__DATASET ROWS__.
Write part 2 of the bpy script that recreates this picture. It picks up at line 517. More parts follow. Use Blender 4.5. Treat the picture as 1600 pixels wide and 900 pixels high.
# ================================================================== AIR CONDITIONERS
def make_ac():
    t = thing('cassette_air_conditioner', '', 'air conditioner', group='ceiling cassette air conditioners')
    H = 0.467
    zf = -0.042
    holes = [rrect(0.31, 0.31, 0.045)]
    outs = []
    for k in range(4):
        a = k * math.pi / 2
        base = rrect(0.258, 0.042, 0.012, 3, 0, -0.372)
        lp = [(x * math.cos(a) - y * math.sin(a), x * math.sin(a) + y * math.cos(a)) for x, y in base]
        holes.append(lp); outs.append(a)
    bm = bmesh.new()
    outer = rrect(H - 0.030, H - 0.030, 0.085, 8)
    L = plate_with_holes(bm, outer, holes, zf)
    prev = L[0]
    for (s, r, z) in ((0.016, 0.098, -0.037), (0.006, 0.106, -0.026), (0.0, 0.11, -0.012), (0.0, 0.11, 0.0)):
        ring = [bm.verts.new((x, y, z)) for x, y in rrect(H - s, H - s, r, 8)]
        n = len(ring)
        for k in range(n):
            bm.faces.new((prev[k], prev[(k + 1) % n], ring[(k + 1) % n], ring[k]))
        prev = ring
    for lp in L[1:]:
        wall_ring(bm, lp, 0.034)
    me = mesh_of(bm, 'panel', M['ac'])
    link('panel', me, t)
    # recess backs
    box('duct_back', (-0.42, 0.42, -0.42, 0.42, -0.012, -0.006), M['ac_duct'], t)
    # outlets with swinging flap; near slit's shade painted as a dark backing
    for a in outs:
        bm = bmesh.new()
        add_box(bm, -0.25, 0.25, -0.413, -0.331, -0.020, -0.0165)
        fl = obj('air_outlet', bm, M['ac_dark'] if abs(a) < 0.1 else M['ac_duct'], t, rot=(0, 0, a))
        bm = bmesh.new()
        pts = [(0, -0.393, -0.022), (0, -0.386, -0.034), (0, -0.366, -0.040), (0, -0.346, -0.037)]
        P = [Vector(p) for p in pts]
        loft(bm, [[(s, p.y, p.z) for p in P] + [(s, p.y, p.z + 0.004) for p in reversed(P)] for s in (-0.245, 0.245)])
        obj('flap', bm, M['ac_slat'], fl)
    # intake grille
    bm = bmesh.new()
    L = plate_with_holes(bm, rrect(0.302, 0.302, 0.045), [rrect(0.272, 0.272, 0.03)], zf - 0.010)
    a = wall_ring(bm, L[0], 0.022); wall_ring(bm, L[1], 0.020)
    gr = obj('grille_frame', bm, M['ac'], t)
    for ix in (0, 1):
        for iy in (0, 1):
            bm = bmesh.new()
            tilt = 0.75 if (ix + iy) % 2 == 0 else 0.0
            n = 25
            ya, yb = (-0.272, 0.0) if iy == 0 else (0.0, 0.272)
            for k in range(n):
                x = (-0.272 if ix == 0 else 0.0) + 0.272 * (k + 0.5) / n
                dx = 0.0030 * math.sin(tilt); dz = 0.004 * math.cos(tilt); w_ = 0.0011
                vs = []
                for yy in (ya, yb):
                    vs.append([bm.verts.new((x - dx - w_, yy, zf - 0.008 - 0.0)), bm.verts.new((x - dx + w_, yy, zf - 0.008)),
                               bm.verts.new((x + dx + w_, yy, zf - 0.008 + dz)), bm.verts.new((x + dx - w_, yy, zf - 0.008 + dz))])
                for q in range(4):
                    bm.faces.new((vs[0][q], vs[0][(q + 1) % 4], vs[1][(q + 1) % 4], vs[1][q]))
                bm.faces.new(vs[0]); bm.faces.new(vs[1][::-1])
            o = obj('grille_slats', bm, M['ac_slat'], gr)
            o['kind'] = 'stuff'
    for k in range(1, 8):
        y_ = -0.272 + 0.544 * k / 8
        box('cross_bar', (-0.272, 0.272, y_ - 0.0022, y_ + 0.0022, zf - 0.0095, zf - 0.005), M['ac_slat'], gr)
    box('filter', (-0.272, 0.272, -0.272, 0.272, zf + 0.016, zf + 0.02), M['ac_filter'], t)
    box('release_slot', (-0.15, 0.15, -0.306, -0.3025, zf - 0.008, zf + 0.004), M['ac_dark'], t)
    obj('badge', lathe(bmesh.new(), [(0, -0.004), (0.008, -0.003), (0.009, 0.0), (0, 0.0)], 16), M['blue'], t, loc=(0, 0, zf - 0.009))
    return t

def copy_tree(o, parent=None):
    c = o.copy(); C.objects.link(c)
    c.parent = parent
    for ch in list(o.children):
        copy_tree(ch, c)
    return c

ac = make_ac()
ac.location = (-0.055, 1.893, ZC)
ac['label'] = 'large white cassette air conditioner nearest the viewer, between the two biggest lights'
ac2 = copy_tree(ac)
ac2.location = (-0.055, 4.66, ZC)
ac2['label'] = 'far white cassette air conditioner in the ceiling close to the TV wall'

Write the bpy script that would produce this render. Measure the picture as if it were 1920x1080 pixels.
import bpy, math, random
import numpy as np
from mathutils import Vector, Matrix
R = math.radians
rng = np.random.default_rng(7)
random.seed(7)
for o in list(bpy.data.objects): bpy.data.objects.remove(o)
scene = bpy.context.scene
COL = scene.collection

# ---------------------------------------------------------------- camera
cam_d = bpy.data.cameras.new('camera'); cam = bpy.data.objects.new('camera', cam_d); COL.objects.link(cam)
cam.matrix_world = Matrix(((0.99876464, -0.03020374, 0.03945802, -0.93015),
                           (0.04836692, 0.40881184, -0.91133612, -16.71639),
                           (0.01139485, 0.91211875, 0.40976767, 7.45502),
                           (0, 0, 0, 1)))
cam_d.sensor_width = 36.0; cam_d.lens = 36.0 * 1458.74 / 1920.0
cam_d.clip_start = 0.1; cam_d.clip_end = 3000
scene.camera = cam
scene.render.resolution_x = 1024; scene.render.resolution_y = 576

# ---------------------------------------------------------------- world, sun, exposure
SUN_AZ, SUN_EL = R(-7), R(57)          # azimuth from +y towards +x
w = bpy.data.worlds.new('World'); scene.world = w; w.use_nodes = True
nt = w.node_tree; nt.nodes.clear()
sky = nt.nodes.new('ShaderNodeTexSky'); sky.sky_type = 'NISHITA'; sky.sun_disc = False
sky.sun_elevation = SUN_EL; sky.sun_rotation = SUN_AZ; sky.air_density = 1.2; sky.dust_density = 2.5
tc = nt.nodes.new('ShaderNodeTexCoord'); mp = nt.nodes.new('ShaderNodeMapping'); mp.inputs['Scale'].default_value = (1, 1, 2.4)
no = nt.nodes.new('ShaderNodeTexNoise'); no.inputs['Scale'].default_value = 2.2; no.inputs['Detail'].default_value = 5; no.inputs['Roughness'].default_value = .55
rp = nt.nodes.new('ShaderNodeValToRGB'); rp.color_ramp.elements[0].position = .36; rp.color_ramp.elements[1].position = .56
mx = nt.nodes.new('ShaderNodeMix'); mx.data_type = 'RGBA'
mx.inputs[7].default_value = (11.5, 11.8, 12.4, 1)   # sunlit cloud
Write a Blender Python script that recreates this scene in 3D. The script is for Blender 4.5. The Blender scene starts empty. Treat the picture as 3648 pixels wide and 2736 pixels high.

__THE TASK__.
As listed above, the lines from the line with "Write the bpy" to the line with "scene.render.resolution_x = 1024;" are to be echoed exactly, with both ends included and nothing added.

__ANSWER TO THIS PROBLEM__.
Write the bpy script that would produce this render. Measure the picture as if it were 1920x1080 pixels.
import bpy, math, random
import numpy as np
from mathutils import Vector, Matrix
R = math.radians
rng = np.random.default_rng(7)
random.seed(7)
for o in list(bpy.data.objects): bpy.data.objects.remove(o)
scene = bpy.context.scene
COL = scene.collection

# ---------------------------------------------------------------- camera
cam_d = bpy.data.cameras.new('camera'); cam = bpy.data.objects.new('camera', cam_d); COL.objects.link(cam)
cam.matrix_world = Matrix(((0.99876464, -0.03020374, 0.03945802, -0.93015),
                           (0.04836692, 0.40881184, -0.91133612, -16.71639),
                           (0.01139485, 0.91211875, 0.40976767, 7.45502),
                           (0, 0, 0, 1)))
cam_d.sensor_width = 36.0; cam_d.lens = 36.0 * 1458.74 / 1920.0
cam_d.clip_start = 0.1; cam_d.clip_end = 3000
scene.camera = cam
scene.render.resolution_x = 1024; scene.render.resolution_y = 576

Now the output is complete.